Taschkent – die sowjetisch geprägte Hauptstadt des unabhängigen Usbekistan
Zum Schluss ein Blick in die neuere Geschichte Usbekistans. Nach dem Angriff Hitlers auf die Sowjetunion im Jahr 1941 verlagerte Stalin die Produktion kriegswichtiger Industrien in die bereits russisch geprägte Hauptstadt Zentralasiens. Es folgten Typenbauten – teils interessant mit orientalischer Fassadengestaltung –, Arbeitskräfte aus dem europäischen Teil der UdSSR und die einzige Metro Zentralasiens mit ihren prachtvollen Stationen.

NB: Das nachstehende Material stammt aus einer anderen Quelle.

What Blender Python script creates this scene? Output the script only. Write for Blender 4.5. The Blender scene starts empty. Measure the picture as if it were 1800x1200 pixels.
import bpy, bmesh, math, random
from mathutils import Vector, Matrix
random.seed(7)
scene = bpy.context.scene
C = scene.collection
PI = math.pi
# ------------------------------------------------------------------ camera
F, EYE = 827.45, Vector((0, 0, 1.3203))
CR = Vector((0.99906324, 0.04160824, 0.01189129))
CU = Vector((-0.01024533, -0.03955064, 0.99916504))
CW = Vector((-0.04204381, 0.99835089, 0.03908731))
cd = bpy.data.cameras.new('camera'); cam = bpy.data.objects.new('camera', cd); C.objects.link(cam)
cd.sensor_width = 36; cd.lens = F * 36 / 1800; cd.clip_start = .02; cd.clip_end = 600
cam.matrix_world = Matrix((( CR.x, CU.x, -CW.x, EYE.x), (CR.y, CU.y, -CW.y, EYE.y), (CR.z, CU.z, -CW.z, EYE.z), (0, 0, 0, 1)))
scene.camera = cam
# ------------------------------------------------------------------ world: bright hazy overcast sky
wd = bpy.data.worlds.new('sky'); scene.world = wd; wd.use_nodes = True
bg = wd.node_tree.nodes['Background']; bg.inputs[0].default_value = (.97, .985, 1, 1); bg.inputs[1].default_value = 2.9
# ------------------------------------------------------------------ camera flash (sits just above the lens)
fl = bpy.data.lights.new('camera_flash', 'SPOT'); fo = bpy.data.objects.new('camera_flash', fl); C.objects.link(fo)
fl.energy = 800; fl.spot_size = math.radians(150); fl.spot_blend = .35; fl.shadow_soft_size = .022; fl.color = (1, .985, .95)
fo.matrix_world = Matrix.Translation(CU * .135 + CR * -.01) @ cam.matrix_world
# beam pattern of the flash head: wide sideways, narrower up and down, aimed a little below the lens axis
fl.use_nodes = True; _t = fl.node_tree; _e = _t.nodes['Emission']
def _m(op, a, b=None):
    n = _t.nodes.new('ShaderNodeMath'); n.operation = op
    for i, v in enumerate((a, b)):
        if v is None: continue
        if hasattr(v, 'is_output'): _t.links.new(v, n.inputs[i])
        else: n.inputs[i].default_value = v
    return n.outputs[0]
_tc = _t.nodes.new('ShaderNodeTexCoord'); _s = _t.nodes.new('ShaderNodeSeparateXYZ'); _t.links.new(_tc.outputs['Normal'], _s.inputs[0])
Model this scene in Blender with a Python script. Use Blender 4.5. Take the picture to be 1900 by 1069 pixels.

Nach der Unabhängigkeit setzte eine Abkehr vom sowjetischen Stil ein. Besonders offensichtlich ist dies an dem im Herzen der Stadt gelegenen Amir Timur-Platz, dessen wechselhafte Geschichte bis in das Jahr 1870 zurückgeht. Einst Lenin gewidmet, vermittelt heute das historische Museum einen grossartigen Überblick über die Jahrtausende alte Landesgeschichte. Vom riesigen Chorsu-Basar nehmen wir noch letzte Düfte und Eindrücke mit, bevor wir die Heimreise antreten.